L'iniziativa nasce con lo scopo di ridurre il picco di prezzi che si sta registrando in questi giorni a causa dell'invasione russa dell'Ucraina. Il nostro Paese è tra i 31 paesi membri dell'Aie, che hanno programmato di mettere a disposizione un totale di 60 milioni di barili dalle riserve di greggio di emergenza proprio per stabilizzare i mercati, dopo l'attacco russo. Il ministro dell'economia tedesco Robert Habeck ha detto mercoledì che "in tempi come questi, è importante agire all'unisono". Si tratta della quarta volta che le riserve sono state rilasciate in modo coordinato. L'ultima volta fu nel 1991, durante la guerra in Iraq. Una nota dell'Agenzia ieri ha spiegato che l'intento è quello di inviare "un messaggio unificato e forte ai mercati mondiali del petrolio che non ci saranno carenze di approvvigionamento a seguito dell'invasione della Russia in Ucraina". 

Per l'Italia in questo caso si tratta di circa 277mila tonnellate di greggio che comprendono, oltre alla quantità standard stabilita, anche un ulteriore +25% a copertura della quota di quei paesi che non hanno aderito. La decisione arriva a conclusione della riunione straordinaria della Iea di cui l'Italia fa parte insieme ad altri 30 paesi. Parte dei 60 milioni totali di barili messi a disposizione potrà essere indirizzata verso l'Ucraina per far fronte alle carenze di energia di Kiev.
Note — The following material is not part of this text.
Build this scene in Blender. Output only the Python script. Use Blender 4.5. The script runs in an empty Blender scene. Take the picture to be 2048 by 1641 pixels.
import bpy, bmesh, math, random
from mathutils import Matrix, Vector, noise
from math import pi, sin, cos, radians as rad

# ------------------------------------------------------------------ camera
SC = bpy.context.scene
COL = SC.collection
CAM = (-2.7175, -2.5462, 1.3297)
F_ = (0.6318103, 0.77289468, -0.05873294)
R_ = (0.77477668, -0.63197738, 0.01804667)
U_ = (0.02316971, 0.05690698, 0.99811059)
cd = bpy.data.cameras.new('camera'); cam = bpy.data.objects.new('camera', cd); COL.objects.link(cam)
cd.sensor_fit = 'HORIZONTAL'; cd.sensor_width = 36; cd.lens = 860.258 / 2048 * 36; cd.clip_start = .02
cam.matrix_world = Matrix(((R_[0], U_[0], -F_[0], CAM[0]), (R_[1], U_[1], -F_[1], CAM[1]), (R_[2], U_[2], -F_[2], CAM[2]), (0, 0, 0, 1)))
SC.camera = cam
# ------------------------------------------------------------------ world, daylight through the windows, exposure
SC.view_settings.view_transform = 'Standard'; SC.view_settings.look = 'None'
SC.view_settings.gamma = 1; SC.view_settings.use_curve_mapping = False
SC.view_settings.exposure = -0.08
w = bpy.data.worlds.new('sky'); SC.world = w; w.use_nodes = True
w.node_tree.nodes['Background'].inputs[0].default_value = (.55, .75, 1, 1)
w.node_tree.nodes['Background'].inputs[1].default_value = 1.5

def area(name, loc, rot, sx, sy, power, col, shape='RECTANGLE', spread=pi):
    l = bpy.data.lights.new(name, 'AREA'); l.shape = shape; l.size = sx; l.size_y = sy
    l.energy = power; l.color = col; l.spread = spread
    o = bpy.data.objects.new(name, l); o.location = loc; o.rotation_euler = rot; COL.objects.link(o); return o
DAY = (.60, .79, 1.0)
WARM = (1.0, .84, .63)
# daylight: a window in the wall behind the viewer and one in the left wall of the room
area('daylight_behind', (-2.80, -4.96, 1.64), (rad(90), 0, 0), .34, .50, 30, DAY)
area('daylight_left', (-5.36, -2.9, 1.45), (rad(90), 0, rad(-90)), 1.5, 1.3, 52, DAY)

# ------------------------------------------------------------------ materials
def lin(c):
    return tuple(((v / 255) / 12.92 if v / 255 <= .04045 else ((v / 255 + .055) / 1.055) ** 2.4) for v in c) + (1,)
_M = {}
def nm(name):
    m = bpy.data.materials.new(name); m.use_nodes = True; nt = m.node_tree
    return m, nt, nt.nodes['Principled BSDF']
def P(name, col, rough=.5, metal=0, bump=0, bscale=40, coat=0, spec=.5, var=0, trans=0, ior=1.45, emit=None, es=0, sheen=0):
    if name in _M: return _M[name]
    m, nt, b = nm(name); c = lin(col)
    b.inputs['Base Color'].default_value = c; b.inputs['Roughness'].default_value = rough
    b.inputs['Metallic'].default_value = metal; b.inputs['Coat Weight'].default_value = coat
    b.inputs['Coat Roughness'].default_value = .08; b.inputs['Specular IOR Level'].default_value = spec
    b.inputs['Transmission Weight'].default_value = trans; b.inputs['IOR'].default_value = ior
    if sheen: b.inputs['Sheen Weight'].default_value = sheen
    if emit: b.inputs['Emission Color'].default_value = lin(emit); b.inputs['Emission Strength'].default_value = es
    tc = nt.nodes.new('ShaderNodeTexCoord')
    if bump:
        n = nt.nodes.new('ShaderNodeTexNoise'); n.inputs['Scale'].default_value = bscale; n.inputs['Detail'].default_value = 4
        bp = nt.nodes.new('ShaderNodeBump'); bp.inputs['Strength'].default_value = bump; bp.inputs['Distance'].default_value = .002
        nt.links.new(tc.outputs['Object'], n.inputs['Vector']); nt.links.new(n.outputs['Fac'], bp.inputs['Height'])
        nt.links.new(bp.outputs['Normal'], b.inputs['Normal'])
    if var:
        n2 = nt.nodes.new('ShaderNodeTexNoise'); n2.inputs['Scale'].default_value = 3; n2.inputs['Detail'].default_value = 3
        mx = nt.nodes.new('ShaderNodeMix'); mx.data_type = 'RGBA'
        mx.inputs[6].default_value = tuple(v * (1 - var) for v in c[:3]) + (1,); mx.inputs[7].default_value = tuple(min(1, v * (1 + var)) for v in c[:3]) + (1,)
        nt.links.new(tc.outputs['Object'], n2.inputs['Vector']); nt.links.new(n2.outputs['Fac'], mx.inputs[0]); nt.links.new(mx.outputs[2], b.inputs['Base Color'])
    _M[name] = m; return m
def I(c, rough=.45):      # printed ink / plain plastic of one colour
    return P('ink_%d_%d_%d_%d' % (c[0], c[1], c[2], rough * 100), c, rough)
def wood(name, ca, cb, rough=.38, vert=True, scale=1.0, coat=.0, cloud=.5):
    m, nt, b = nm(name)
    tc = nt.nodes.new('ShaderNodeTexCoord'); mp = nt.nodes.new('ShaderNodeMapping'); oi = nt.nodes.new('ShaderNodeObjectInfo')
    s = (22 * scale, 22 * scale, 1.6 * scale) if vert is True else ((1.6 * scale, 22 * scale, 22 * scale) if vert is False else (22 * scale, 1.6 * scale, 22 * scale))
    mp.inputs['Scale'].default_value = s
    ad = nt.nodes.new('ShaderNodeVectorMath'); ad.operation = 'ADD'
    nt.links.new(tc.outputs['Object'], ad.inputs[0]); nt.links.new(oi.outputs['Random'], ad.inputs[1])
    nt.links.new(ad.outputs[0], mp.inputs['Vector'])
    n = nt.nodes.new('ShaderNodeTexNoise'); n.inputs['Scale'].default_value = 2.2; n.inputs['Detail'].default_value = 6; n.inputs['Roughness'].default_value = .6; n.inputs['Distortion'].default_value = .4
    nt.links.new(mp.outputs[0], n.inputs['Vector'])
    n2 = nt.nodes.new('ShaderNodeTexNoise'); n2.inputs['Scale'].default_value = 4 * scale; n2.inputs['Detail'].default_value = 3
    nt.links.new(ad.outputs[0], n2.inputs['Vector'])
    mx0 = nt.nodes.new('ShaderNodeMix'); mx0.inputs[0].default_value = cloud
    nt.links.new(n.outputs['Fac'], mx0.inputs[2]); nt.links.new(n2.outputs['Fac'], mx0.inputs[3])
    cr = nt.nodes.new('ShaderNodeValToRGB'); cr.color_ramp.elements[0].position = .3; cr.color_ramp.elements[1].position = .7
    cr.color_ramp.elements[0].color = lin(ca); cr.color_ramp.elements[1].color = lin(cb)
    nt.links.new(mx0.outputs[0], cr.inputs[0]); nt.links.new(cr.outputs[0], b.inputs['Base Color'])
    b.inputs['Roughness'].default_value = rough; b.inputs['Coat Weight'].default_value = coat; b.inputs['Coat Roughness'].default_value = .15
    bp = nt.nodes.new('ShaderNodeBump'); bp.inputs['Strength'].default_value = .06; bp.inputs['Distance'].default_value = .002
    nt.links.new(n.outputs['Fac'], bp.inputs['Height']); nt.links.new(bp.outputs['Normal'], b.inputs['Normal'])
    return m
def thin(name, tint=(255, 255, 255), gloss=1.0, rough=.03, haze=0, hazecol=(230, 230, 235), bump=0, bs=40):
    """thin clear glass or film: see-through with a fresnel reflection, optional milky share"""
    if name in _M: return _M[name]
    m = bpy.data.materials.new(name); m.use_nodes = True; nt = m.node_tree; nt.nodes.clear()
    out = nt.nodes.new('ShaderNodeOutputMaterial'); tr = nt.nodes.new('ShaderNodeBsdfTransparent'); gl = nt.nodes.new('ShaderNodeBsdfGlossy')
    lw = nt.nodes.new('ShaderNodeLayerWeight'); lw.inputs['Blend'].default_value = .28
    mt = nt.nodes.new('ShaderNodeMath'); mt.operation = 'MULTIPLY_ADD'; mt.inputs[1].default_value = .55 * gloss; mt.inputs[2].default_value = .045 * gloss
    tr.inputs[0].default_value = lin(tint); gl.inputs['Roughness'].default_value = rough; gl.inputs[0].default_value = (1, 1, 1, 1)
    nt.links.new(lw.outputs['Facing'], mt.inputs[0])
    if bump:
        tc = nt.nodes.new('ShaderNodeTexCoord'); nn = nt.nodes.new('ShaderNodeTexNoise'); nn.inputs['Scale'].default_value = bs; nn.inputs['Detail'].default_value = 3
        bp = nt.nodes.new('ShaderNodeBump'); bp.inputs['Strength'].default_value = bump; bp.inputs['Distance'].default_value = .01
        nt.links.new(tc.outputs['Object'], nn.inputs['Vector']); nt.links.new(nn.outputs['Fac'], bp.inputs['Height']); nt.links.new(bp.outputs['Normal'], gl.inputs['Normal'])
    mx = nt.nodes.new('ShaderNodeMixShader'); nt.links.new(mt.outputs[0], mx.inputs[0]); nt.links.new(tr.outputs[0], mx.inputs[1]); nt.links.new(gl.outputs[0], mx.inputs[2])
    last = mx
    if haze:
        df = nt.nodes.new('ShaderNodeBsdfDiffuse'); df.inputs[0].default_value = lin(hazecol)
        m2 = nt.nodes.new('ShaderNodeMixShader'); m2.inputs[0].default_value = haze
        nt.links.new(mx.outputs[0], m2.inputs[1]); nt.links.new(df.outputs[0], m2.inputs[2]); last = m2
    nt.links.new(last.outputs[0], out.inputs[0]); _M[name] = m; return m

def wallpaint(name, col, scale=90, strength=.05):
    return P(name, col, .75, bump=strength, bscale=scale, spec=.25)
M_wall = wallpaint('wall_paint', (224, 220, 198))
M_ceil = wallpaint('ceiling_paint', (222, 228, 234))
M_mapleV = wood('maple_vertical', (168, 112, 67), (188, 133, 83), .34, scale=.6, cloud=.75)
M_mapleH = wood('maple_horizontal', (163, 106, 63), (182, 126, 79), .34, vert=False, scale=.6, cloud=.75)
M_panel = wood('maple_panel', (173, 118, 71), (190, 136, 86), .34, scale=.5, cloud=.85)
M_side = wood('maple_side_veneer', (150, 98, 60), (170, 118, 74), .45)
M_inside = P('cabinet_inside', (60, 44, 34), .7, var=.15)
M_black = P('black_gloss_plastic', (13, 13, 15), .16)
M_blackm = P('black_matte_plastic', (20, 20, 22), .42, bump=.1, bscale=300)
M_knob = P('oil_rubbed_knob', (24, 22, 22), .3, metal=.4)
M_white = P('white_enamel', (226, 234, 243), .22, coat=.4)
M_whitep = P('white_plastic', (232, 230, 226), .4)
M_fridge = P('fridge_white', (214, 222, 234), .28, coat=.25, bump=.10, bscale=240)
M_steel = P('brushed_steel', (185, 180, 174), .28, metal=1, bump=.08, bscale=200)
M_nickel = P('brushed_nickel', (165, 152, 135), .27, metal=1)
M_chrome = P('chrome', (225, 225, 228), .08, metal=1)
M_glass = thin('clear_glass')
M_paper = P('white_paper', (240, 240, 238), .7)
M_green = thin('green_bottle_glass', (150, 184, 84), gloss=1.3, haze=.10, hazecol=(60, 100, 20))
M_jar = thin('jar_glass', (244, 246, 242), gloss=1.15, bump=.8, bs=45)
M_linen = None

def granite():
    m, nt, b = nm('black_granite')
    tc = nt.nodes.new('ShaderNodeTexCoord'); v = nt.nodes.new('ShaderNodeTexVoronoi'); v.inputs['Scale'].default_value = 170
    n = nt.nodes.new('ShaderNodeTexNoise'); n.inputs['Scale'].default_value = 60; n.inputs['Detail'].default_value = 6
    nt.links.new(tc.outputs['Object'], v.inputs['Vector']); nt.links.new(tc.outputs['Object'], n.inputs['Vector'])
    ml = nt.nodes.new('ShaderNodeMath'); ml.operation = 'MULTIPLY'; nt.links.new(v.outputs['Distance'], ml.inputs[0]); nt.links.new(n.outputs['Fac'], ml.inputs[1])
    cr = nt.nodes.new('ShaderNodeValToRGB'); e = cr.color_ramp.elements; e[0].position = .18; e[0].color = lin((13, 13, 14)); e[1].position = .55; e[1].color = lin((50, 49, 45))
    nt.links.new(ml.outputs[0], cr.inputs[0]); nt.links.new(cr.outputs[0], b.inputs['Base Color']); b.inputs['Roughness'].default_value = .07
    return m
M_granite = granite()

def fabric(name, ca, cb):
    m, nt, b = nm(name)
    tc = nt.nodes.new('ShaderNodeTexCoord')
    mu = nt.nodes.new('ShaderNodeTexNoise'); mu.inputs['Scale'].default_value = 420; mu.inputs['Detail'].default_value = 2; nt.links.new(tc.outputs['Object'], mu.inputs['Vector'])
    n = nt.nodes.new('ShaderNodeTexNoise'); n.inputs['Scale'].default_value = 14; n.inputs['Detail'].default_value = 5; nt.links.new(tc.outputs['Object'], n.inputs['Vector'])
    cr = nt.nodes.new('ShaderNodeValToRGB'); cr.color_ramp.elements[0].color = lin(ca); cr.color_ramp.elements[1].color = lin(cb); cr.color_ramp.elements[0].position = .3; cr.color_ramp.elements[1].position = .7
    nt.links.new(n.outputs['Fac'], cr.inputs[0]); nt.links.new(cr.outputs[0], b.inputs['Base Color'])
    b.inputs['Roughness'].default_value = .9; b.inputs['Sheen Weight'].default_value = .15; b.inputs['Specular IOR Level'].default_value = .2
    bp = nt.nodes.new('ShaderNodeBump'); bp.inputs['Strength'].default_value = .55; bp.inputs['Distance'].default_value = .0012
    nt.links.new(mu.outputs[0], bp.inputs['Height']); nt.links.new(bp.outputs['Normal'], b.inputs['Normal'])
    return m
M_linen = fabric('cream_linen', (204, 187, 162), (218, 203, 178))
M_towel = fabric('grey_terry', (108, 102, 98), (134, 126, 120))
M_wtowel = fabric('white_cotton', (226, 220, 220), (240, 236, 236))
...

Sette giorni di offensiva russa in Ucraina, con le conseguenti sanzioni inflitte dalle forze occidentali – anche se i prodotti energetici per ora non sono colpiti direttamente da sanzioni economiche – hanno portato a un aumento del prezzo delle materie prime, soprattutto petrolio, gas, metalli, grano – di cui Ucraina e Russia sono grandi produttori – con effetti immediati su bollette e benzina. Il prezzo delle materie prime aumenta perché si teme che gli scontri possano danneggiare i gasdotti e le forniture fisiche di petrolio che arrivano dalla Russia, da cui l'Europa è ancora dipendente: basti pensare che il 40% del gas arriva dalla Russia (un quarto del quale passa dall'Ucraina) e Mosca è anche il principale fornitore di petrolio dell'Europa.

Intanto l'Opec+, l'alleanza di 23 nazioni produttrici di petrolio guidata da Arabia Saudita e che include la Russia, ha mantenuto per aprile il piano di graduale aumento della produzione di greggio a 400 mila barili al giorno, di fatto non considerando gli effetti del conflitto in Ucraina. Un aumento della produzione di greggio avrebbe potuto forse attenuare questa impennata. La decisione è stata bollata come "irresponsabile" dal presidente dell'Unione Nazionale Consumatori. Intanto i prezzi del barile hanno ulteriormente accentuato il loro rialzo: il Wti americano è salito a 112,51 dollari, record dal 2013, mentre il Brent del Mare del Nord ha raggiunto 113,94 dollari, massimo dal 2014.